Thursday, December 12, 2024

Older again * 4.30E+01

 Another birthday hs come and gone and I feel poorly and I ate too much but it was actually alright.  It was nice to have a low key even with my family :) I got the cheesecake of my dreams rather than being lumbered with something bigger and got to have a nice Thai microwave meal rather than having to go out and order something I didn't really want to have. It would've been nice to cook something ut I really don't feel I have the energy or wherewithal and I feel the state of the kitchen isn't really concussive to it.

Outside of that I feel work is probing where and when I am after me vanishing a lot yesterday, feel a bit annoyed that no mention was made of my birthday but probably shouldn't as I don't really bother with anyone else. Tis what it is. Was a bit crap not actually doing anything all day though. I don't really know which direction to take it.

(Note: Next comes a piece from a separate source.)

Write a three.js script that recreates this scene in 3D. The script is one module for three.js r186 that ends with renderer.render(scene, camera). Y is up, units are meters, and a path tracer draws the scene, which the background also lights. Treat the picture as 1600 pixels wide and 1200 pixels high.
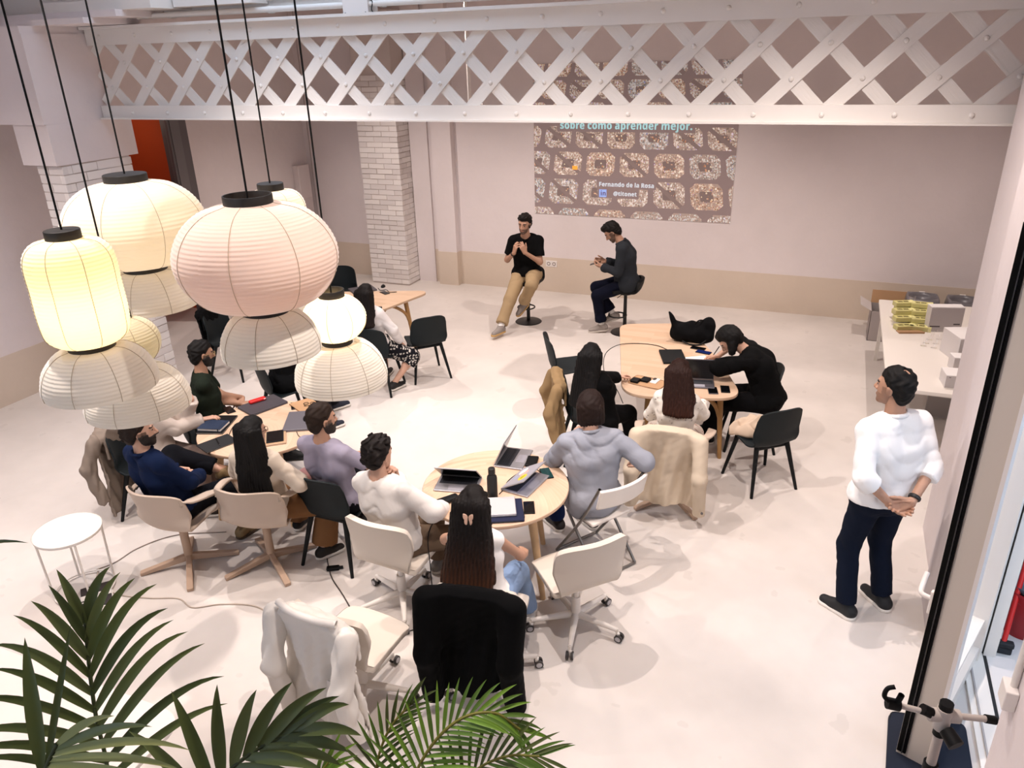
import * as THREE from 'three';
import { RoundedBoxGeometry } from 'three/addons/geometries/RoundedBoxGeometry.js';
import { mergeGeometries } from 'three/addons/utils/BufferGeometryUtils.js';
import { RectAreaLightUniformsLib } from 'three/addons/lights/RectAreaLightUniformsLib.js';

// ---------- camera, sky, lights, exposure ----------
const scene = new THREE.Scene();
const RAD = Math.PI / 180;
const camera = new THREE.PerspectiveCamera(2 * Math.atan(600 / 1195) / RAD, 4 / 3, 0.05, 100);
camera.position.set(0, 3.6, 0);
camera.rotation.set(-23.6 * RAD, 23.0 * RAD, -1.67 * RAD, 'YXZ');
scene.add(camera);
const renderer = new THREE.WebGLRenderer({ antialias: true });
renderer.toneMapping = THREE.LinearToneMapping;
renderer.toneMappingExposure = 0.28;
renderer.shadowMap.enabled = true;
RectAreaLightUniformsLib.init();
scene.background = new THREE.Color().setRGB(0.62, 0.78, 1.0);   // overcast daylight outside
scene.backgroundIntensity = 14;
const SPOT = { color: 0xfff0e8, power: 100, angle: 54 };
// ceiling track spots (above the frame): position, aim
const SPOTS = [
  [[-6.3, 4.62, -8.9], [-5.9, 0, -9.2], 1.0], [[-4.3, 4.62, -8.0], [-3.5, 0, -9.2], 1.0], [[-1.4, 4.62, -8.3], [-2.2, 0, -9.0], 1.0], [[0.9, 4.62, -8.6], [0.9, 0, -8.8], 0.85],
  [[-4.6, 4.62, -4.6], [-4.5, 0, -5.2], 0.9], [[-2.2, 4.62, -4.5], [-2.1, 0, -5.1], 1.0], [[-0.1, 4.62, -4.6], [-0.4, 0, -5.2], 1.0],
  [[-6.6, 4.62, -3.0], [-7.2, 0, -3.8], 0.9], [[-5.2, 4.62, -2.2], [-4.9, 0, -2.9], 0.8], [[-3.3, 4.62, -2.2], [-3.0, 0, -2.8], 0.75], [[-0.9, 4.62, -2.4], [-0.8, 0, -3.0], 0.85],  // first spot of this row is added to brighten the left wall
];

// ---------- helpers ----------
let seed = 7;
const rnd = () => { seed = (seed * 1664525 + 1013904223) >>> 0; return seed / 4294967296; };
const V = (x, y, z) => new THREE.Vector3(x, y, z);
const lerp = (a, b, t) => a + (b - a) * t, clamp = (x, a, b) => Math.max(a, Math.min(b, x));
const names = {};
function numbered(n) { n = n.replace(/_\d{3}$/, ''); const k = names[n] = (names[n] ?? -1) + 1; return k ? n + '_' + String(k).padStart(3, '0') : n; }
const mat = (color, roughness = 0.8, more = {}) => new THREE.MeshPhysicalMaterial({ color, roughness, ...more });
function part(name, geo, m, parent, at) { const o = new THREE.Mesh(geo, m); o.name = name; if (at) o.position.set(...at); parent.add(o); return o; }
function thing(name, label, category, at = [0, 0, 0], turn = 0, group) {
  const o = new THREE.Group(); o.name = numbered(name); o.position.set(...at); o.rotation.y = turn; o.userData = { label, category };
  if (group) o.userData.group = group; scene.add(o); return o;
}
function copy(src, label, at, turn, group) {
  const o = src.clone(); o.name = numbered(src.name); o.userData = { label, category: src.userData.category }; if (group || src.userData.group) o.userData.group = group || src.userData.group;
  o.position.set(...at); o.rotation.set(0, turn, 0); scene.add(o); return o;
}
function struct(name, geo, m, at) { const o = geo ? new THREE.Mesh(geo, m) : new THREE.Group(); o.name = name; o.userData = { kind: 'structure' }; if (at) o.position.set(...at); scene.add(o); return o; }
function mg(list) {
  const out = list.map((g) => { const n = g.index ? g.toNonIndexed() : g; const r = new THREE.BufferGeometry(); r.setAttribute('position', n.attributes.position); r.setAttribute('normal', n.attributes.normal); r.setAttribute('uv', n.attributes.uv ?? new THREE.BufferAttribute(new Float32Array(n.attributes.position.count * 2), 2)); return r; });
  return mergeGeometries(out);
}
const mv = (g, x, y, z) => g.translate(x, y, z);
const box = (w, h, d, r = 0.004) => new RoundedBoxGeometry(w, h, d, 2, Math.min(r, w / 2.02, h / 2.02, d / 2.02));
const boxAt = (x0, y0, z0, x1, y1, z1) => { const g = new THREE.BoxGeometry(x1 - x0, y1 - y0, z1 - z0); g.translate((x0 + x1) / 2, (y0 + y1) / 2, (z0 + z1) / 2); metric(g); return g; };
function metric(g) { const p = g.attributes.position, n = g.attributes.normal, u = g.attributes.uv; for (let i = 0; i < p.count; i++) { const ax = Math.abs(n.getX(i)), ay = Math.abs(n.getY(i)); if (ay > 0.7) u.setXY(i, p.getX(i), p.getZ(i)); else if (ax > 0.7) u.setXY(i, p.getZ(i), p.getY(i)); else u.setXY(i, p.getX(i), p.getY(i)); } return g; }
function bar(p, q, r0, r1 = r0, seg = 12) {
  const a = V(...p), b = V(...q), d = b.clone().sub(a), g = new THREE.CylinderGeometry(r1, r0, d.length(), seg, 1);
  g.applyQuaternion(new THREE.Quaternion().setFromUnitVectors(V(0, 1, 0), d.clone().normalize())); g.translate((a.x + b.x) / 2, (a.y + b.y) / 2, (a.z + b.z) / 2); return g;
}
const tube = (pts, r, n = 24, k = 8, closed = false) => new THREE.TubeGeometry(new THREE.CatmullRomCurve3(pts.map((p) => V(...p)), closed, 'centripetal'), n, r, k, closed);
const lathe = (prof, n = 48) => new THREE.LatheGeometry(prof.map(([x, y]) => new THREE.Vector2(x, y)), n);
const disc = (r, y0, y1, b = 0.004, n = 64) => lathe([[0, y0], [r - b, y0], [r, y0 + b], [r, y1 - b], [r - b, y1], [0, y1]], n);
// rounded polygon (x,z corners with a radius each) extruded from y0 to y1
function slab(corners, y0, y1, rad, bevel = 0.006) {
  const s = new THREE.Shape(), n = corners.length, P = corners.map(([x, z]) => new THREE.Vector2(x, -z));
  for (let i = 0; i < n; i++) {
    const c = P[i], a = P[(i + n - 1) % n], b = P[(i + 1) % n], r = Array.isArray(rad) ? rad[i] : rad;
    const ua = a.clone().sub(c), ub = b.clone().sub(c), ra = Math.min(r, ua.length() * 0.48), rb = Math.min(r, ub.length() * 0.48);
    const s0 = c.clone().add(ua.setLength(ra)), s1 = c.clone().add(ub.setLength(rb));
    if (i === 0) s.moveTo(s0.x, s0.y); else s.lineTo(s0.x, s0.y);
    s.quadraticCurveTo(c.x, c.y, s1.x, s1.y);
  }
  s.closePath();
  const g = new THREE.ExtrudeGeometry(s, { depth: y1 - y0 - 2 * bevel, bevelEnabled: bevel > 0, bevelThickness: bevel, bevelSize: bevel, bevelOffset: -bevel, bevelSegments: 2, curveSegments: 10 });
  g.rotateX(-Math.PI / 2); g.translate(0, y0 + bevel, 0); return g;
}
// closed thin shell over a surface f(u,v), u in -1..1, v in 0..1
function shell(f, nu, nv, th) {
  const pos = [], idx = [], ez = (t) => t - 0.8 * Math.sin(2 * Math.PI * t) / (2 * Math.PI), uu = (i) => lerp(-Math.cos(Math.PI * i / nu), -1 + 2 * i / nu, 0.3), at = (i, j) => f(uu(i), ez(j / nv)), P = [];
  for (let j = 0; j <= nv; j++) for (let i = 0; i <= nu; i++) P.push(V(...at(i, j)));
  const W = nu + 1, id = (i, j) => j * W + i, N = [];
  for (let j = 0; j <= nv; j++) for (let i = 0; i <= nu; i++) {
    const e = 1e-3, u = clamp(uu(i), -0.985, 0.985), v = clamp(ez(j / nv), 0.012, 0.988);
    const a = V(...f(u + e, v)).sub(V(...f(u - e, v))), b = V(...f(u, v + e)).sub(V(...f(u, v - e)));
    N.push(a.cross(b).normalize());
  }
  for (const s of [0.5, -0.5]) P.forEach((p, k) => pos.push(p.x + N[k].x * th * s, p.y + N[k].y * th * s, p.z + N[k].z * th * s));
  const T = P.length, quad = (a, b, c, d) => idx.push(a, b, c, a, c, d);
  for (let j = 0; j < nv; j++) for (let i = 0; i < nu; i++) { quad(id(i, j), id(i + 1, j), id(i + 1, j + 1), id(i, j + 1)); quad(T + id(i, j), T + id(i, j + 1), T + id(i + 1, j + 1), T + id(i + 1, j)); }
  for (let i = 0; i < nu; i++) { quad(id(i, 0), T + id(i, 0), T + id(i + 1, 0), id(i + 1, 0)); quad(id(i, nv), id(i + 1, nv), T + id(i + 1, nv), T + id(i, nv)); }
  for (let j = 0; j < nv; j++) { quad(id(0, j), id(0, j + 1), T + id(0, j + 1), T + id(0, j)); quad(id(nu, j), T + id(nu, j), T + id(nu, j + 1), id(nu, j + 1)); }
  const g = new THREE.BufferGeometry(); g.setAttribute('position', new THREE.Float32BufferAttribute(pos, 3)); g.setIndex(idx); g.computeVertexNormals(); return g;
}
const rv = (u, v, a, b) => { const s = 1 - Math.pow(Math.max(0, 1 - Math.pow(Math.abs(u), 3)), 1 / 3); return lerp(a * s, 1 - b * s, v); };   // v range of a plate with rounded ends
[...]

Do I grind out as long as I can, getting in a reasonable amount of money for basically training myself and having no real responsibility or do I force myself out and get a job? I can't see how things could last past one more year but one more year is a nice extra amount of money coming in. It would be £70k of which £20k would be pensioned + a lot of time basically doing what I wanted, free education. I think there's no way other than to push on with this for now. Think I'll be outed soon though as I obviously don't actually do anything. A year now of about 1 day worth of work a week. It's mental.